For Immediate Release - July 11, 2012

Massachusetts to Receive $1.7 Million in Penalties from Metropolitan Life, Prudential Insurance Groups

Insurers Settle with Division of Insurance over Use of Social Security Death Master File

BOSTON – July 11, 2012 – Joseph G. Murphy, the Commissioner of the Patrick-Murray Administration's Division of Insurance, today announced that the Commonwealth of Massachusetts has joined in multi-state agreements with the Metropolitan Life Insurance Group and the Prudential Insurance Group over improper use of the Social Security Administration’s (SSA) Death Master List.

The Commonwealth will receive nearly $1.7 million in penalties from the insurers, which have admitted to inappropriate practices and procedures regarding funds they held or owed under life insurance policies, annuity contracts and retained asset accounts. Massachusetts is one of a number of states which are parties to the settlement agreements.

“These settlement agreements underscore the value of interstate cooperation in the insurance arena,” said Commissioner Murphy. “More importantly, consumers, and especially families who have lost loved ones and found themselves battling large insurers over what they were rightfully owed, now can take some small comfort in knowing that industry regulators have been at work on their behalf, in Massachusetts and across the country.”

In both cases, MetLife and Prudential were not making an effort to determine when policyholders had died, and they had not made a concerted effort to identify beneficiaries.

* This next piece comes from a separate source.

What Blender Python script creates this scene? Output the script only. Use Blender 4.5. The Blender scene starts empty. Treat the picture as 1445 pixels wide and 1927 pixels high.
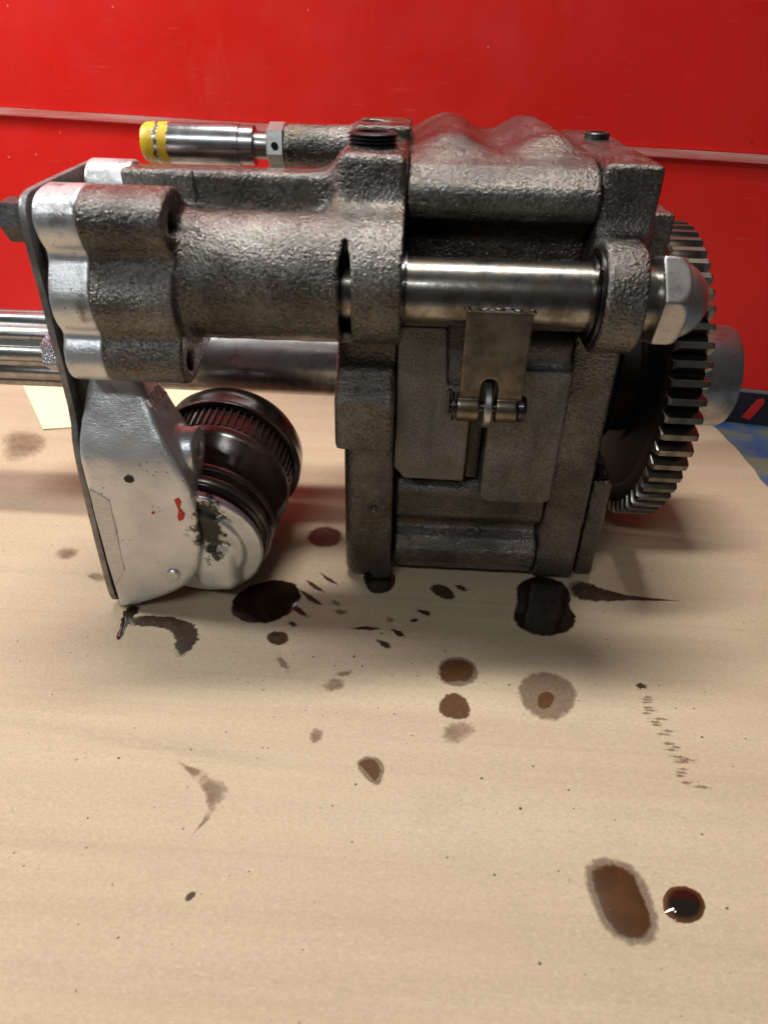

By linking to the Social Security list, the companies have a means of identifying policyholders who have died.

Under the agreements, the Metropolitan Life Insurance Group and Prudential Insurance Group companies have agreed to regularly check the SSA Death Master List or a similar source of death records to determine if their life insurance policyholders, annuity owners or retained-asset account holders have died. The insurers will then make efforts to locate beneficiaries and pay claims timely. If no beneficiary is located within one year of the date of a match, the insurers will report the funds as unclaimed property to the appropriate state entities.

“Our state insurance regulators work every day on behalf of consumers in Massachusetts,” said Barbara Anthony, Undersecretary of Consumer Affairs, the parent agency of the Division of Insurance. “Settlements and agreements such as these make clear that we will do all in our power to protect the citizens and the families of the Commonwealth.”

The Metropolitan settlement also requires quarterly reporting to the states for the next three years, with a final re-examination to occur at the end of that period. The Prudential settlement demands quarterly reporting for a period of five years, and will also culminate with a final re-examination.